- _PROBLEM DESCRIPTION_
In the listing below, locate the lines that hold the string "scene". Copy those lines.

>> BEGIN DATASET SECTION

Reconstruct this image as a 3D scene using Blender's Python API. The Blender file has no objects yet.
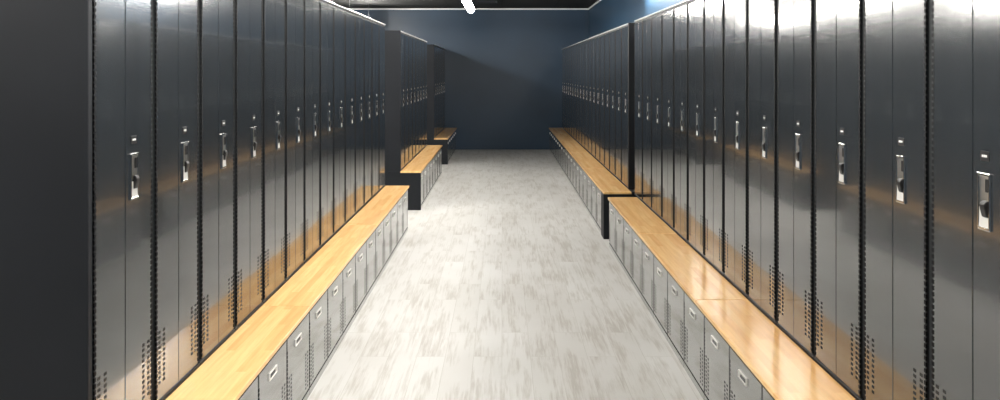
import bpy, bmesh, math, random
from mathutils import Vector, Matrix
random.seed(7)
C = bpy.context.scene.collection
sc = bpy.context.scene
PI = math.pi

# ------------------------------------------------------------------ layout (metres)
F = 770.0                      # focal length in pixels of a 1000 px wide frame
CAM = 1.80                     # eye height
XL, XR = 1.33, 1.40            # locker faces, left and right of the camera axis
BL, BR = 1.057, 1.093          # front edges of the bench boards
WL, WR = 0.4486, 0.4685        # locker widths of the two sides
YWALL = 18.0                  # far wall
XWR, XWL, YB = 2.03, -6.3, -3.0
SEAT, SLAB = 0.51, 0.023
CEIL = 3.30
LH = 1.84                      # locker height above the bench board
LD = 0.60                      # locker depth
LAMP = 2.93

# ------------------------------------------------------------------ materials
def mat(name, col=(.5,.5,.5), rough=.5, metal=0., spec=.5, emit=None, strength=0.):
    m = bpy.data.materials.new(name); m.use_nodes = True
    b = m.node_tree.nodes['Principled BSDF']
    b.inputs['Base Color'].default_value = (*col, 1)
    b.inputs['Roughness'].default_value = rough
    b.inputs['Metallic'].default_value = metal
    b.inputs['Specular IOR Level'].default_value = spec
    if emit:
        b.inputs['Emission Color'].default_value = (*emit, 1)
        b.inputs['Emission Strength'].default_value = strength
    return m

def N(m, t, **kw):
    n = m.node_tree.nodes.new(t)
    for k, v in kw.items():
        if k.startswith('i_'): n.inputs[k[2:].replace('_', ' ')].default_value = v
        else: setattr(n, k, v)
    return n
def L(m, a, ao, b, bi): m.node_tree.links.new(a.outputs[ao], b.inputs[bi])
def bsdf(m): return m.node_tree.nodes['Principled BSDF']
def ramp(m, stops):
    r = N(m, 'ShaderNodeValToRGB')
    e = r.color_ramp.elements
    while len(e) > 1: e.remove(e[-1])
    e[0].position, e[0].color = stops[0][0], (*stops[0][1], 1)
    for p, c in stops[1:]:
        q = e.new(p); q.color = (*c, 1)
    return r
def mix(m, kind='MIX', fac=None):
    n = N(m, 'ShaderNodeMix', data_type='RGBA', blend_type=kind)
    if fac is not None: n.inputs[0].default_value = fac
    return n

def paint(name, col, rough, bump=.0006, spec=.5):
    m = mat(name, col, rough, 0., spec)
    tc = N(m, 'ShaderNodeTexCoord')
    n = N(m, 'ShaderNodeTexNoise'); n.inputs['Scale'].default_value = 3.0; n.inputs['Detail'].default_value = 3
    L(m, tc, 'Object', n, 'Vector')
    r = ramp(m, [(.3, tuple(c*.9 for c in col)), (.7, tuple(c*1.1 for c in col))])
    L(m, n, 'Fac', r, 'Fac'); L(m, r, 'Color', bsdf(m), 'Base Color')
    if not bump: return m
    n2 = N(m, 'ShaderNodeTexNoise'); n2.inputs['Scale'].default_value = 5.0; n2.inputs['Detail'].default_value = 1
    L(m, tc, 'Object', n2, 'Vector')
    b = N(m, 'ShaderNodeBump'); b.inputs['Strength'].default_value = .25; b.inputs['Distance'].default_value = bump*5
    L(m, n2, 'Fac', b, 'Height'); L(m, b, 'Normal', bsdf(m), 'Normal')
    return m

M_door = paint('charcoal enamel', (.019,.0225,.026), .16, .0, 1.0); bsdf(M_door).inputs['IOR'].default_value = 1.55
bsdf(M_door).inputs['Coat Weight'].default_value = .65; bsdf(M_door).inputs['Coat Roughness'].default_value = .06
M_body = paint('charcoal recess shade', (.006,.007,.008), .5, .00006, .3)  # door enamel taken near black, shade of the door recesses put into the colour
M_panel = paint('charcoal panel', (.011,.0125,.0155), .55, .0002, .18)
M_bdoor = paint('grey enamel', (.085,.088,.085), .09, .0, 1.0); bsdf(M_bdoor).inputs['IOR'].default_value = 1.7
bsdf(M_bdoor).inputs['Coat Weight'].default_value = .7; bsdf(M_bdoor).inputs['Coat Roughness'].default_value = .04
M_bbody = paint('grey enamel frame', (.05,.052,.05), .4, .00006)
M_black = mat('black hole', (.004,.004,.005), .6)
M_hinge = mat('black hinge steel', (.003,.003,.004), .6, 0, .2)
M_leaf = mat('dark hinge leaf', (.024,.027,.029), .42, 0, .4)
M_chrome = mat('chrome', (.82,.80,.77), .16, 1.0)
M_steel = mat('brushed steel', (.55,.54,.52), .3, 1.0)
M_lip = mat('bright steel lip', (.80,.79,.76), .35, .6)
M_edge_glint = mat('painted edge glint', (.5,.51,.52), .3, .1)  # pale colour stands in for lamplight glinting on the locker lip
M_white = mat('white mark', (.8,.8,.78), .5)
M_plate = mat('black plate', (.008,.008,.009), .35)
M_trim = mat('white trim', (.85,.85,.84), .4)
M_lamp = mat('lamp diffuser', (.9,.9,.9), .5, emit=(1.0,.965,.90), strength=66)
M_alu = mat('lamp housing', (.6,.6,.62), .35, .8)
M_cable = mat('steel cable', (.4,.4,.42), .4, .8)

def wall_mat(name, col, rough):
    m = mat(name, col, rough)
    tc = N(m, 'ShaderNodeTexCoord')
    n = N(m, 'ShaderNodeTexNoise'); n.inputs['Scale'].default_value = 1.3; n.inputs['Detail'].default_value = 6
    L(m, tc, 'Object', n, 'Vector')
    r = ramp(m, [(.3, tuple(c*.88 for c in col)), (.7, tuple(c*1.12 for c in col))])
    L(m, n, 'Fac', r, 'Fac'); L(m, r, 'Color', bsdf(m), 'Base Color')
    n2 = N(m, 'ShaderNodeTexNoise'); n2.inputs['Scale'].default_value = 60; n2.inputs['Detail'].default_value = 3
    L(m, tc, 'Object', n2, 'Vector')
    b = N(m, 'ShaderNodeBump'); b.inputs['Strength'].default_value = .15; b.inputs['Distance'].default_value = .002
    L(m, n2, 'Fac', b, 'Height'); L(m, b, 'Normal', bsdf(m), 'Normal')
    return m
M_wall = wall_mat('navy wall paint', (.0125,.040,.078), .38); bsdf(M_wall).inputs['Specular IOR Level'].default_value = .5

def ceil_mat():
    m = mat('black ceiling tile', (.016,.016,.015), .8)
    tc = N(m, 'ShaderNodeTexCoord')
    br = N(m, 'ShaderNodeTexBrick', offset=0)
    for k, v in (('Color1', (.018,.018,.017,1)), ('Color2', (.015,.015,.014,1)), ('Mortar', (.003,.003,.003,1)),
                 ('Scale', 1.0), ('Mortar Size', .012), ('Brick Width', 1.2), ('Row Height', 1.2)):
        br.inputs[k].default_value = v
    L(m, tc, 'Object', br, 'Vector'); L(m, br, 'Color', bsdf(m), 'Base Color')
    return m
M_ceil = ceil_mat()

def floor_mat():
    m = mat('whitewashed plank vinyl', (.62,.60,.57), .48)
    tc = N(m, 'ShaderNodeTexCoord')
    mp = N(m, 'ShaderNodeMapping'); mp.inputs['Rotation'].default_value = (0, 0, PI/2)
    L(m, tc, 'Object', mp, 'Vector')
    br = N(m, 'ShaderNodeTexBrick', offset=.37, offset_frequency=2)
    for k, v in (('Color1', (.0,.0,.0,1)), ('Color2', (1,1,1,1)), ('Mortar', (.5,.5,.5,1)), ('Scale', 1.0),
                 ('Mortar Size', .0016), ('Mortar Smooth', .3), ('Brick Width', 1.22), ('Row Height', .18)):
        br.inputs[k].default_value = v
    L(m, mp, 'Vector', br, 'Vector')
    base = ramp(m, [(0, (.525,.517,.497)), (.5, (.545,.538,.52)), (1, (.56,.555,.538))])
    L(m, br, 'Color', base, 'Fac')
    # shift the grain from plank to plank
    sh = N(m, 'ShaderNodeVectorMath', operation='SCALE'); sh.inputs['Scale'].default_value = 37.
    L(m, br, 'Color', sh, 0)
    ad = N(m, 'ShaderNodeVectorMath', operation='ADD'); L(m, tc, 'Object', ad, 0); L(m, sh, 'Vector', ad, 1)
    st = N(m, 'ShaderNodeMapping'); st.inputs['Scale'].default_value = (1, .05, 1); L(m, ad, 'Vector', st, 'Vector')
    n1 = N(m, 'ShaderNodeTexNoise'); n1.inputs['Scale'].default_value = 60; n1.inputs['Detail'].default_value = 6; n1.inputs['Roughness'].default_value = .65
    L(m, st, 'Vector', n1, 'Vector')
    n2 = N(m, 'ShaderNodeTexNoise'); n2.inputs['Scale'].default_value = 11.0; n2.inputs['Detail'].default_value = 4
    st2 = N(m, 'ShaderNodeMapping'); st2.inputs['Scale'].default_value = (1, .22, 1); L(m, ad, 'Vector', st2, 'Vector')
    L(m, st2, 'Vector', n2, 'Vector')
    mul = N(m, 'ShaderNodeMath', operation='MULTIPLY'); L(m, n1, 'Fac', mul, 0); L(m, n2, 'Fac', mul, 1)
    stk = ramp(m, [(.23, (0,0,0)), (.37, (1,1,1))]); L(m, mul, 'Value', stk, 'Fac')
    mx = mix(m, 'MIX'); mx.inputs[7].default_value = (.25,.215,.17,1)
    sc_ = N(m, 'ShaderNodeMath', operation='MULTIPLY'); sc_.inputs[1].default_value = .46
    L(m, stk, 'Color', sc_, 0)
    m.node_tree.links.new(sc_.outputs[0], mx.inputs[0]); m.node_tree.links.new(base.outputs[0], mx.inputs[6])
    # broad cloudy wear
    n3 = N(m, 'ShaderNodeTexNoise'); n3.inputs['Scale'].default_value = .9; n3.inputs['Detail'].default_value = 4
    L(m, tc, 'Object', n3, 'Vector')
    cl = ramp(m, [(.35, (.93,.925,.915)), (.6, (1.03,1.03,1.03))]); L(m, n3, 'Fac', cl, 'Fac')
    mm = mix(m, 'MULTIPLY', 1.0)
    m.node_tree.links.new(mx.outputs[2], mm.inputs[6]); m.node_tree.links.new(cl.outputs[0], mm.inputs[7])
    sm = mix(m, 'MULTIPLY'); sm.inputs[7].default_value = (.80,.79,.76,1)
    m.node_tree.links.new(br.outputs['Fac'], sm.inputs[0]); m.node_tree.links.new(mm.outputs[2], sm.inputs[6])
    m.node_tree.links.new(sm.outputs[2], bsdf(m).inputs['Base Color'])
    return m
M_floor = floor_mat()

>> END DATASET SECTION

- _WORKED SOLUTION_
Reconstruct this image as a 3D scene using Blender's Python API. The Blender file has no objects yet.
C = bpy.context.scene.collection
sc = bpy.context.scene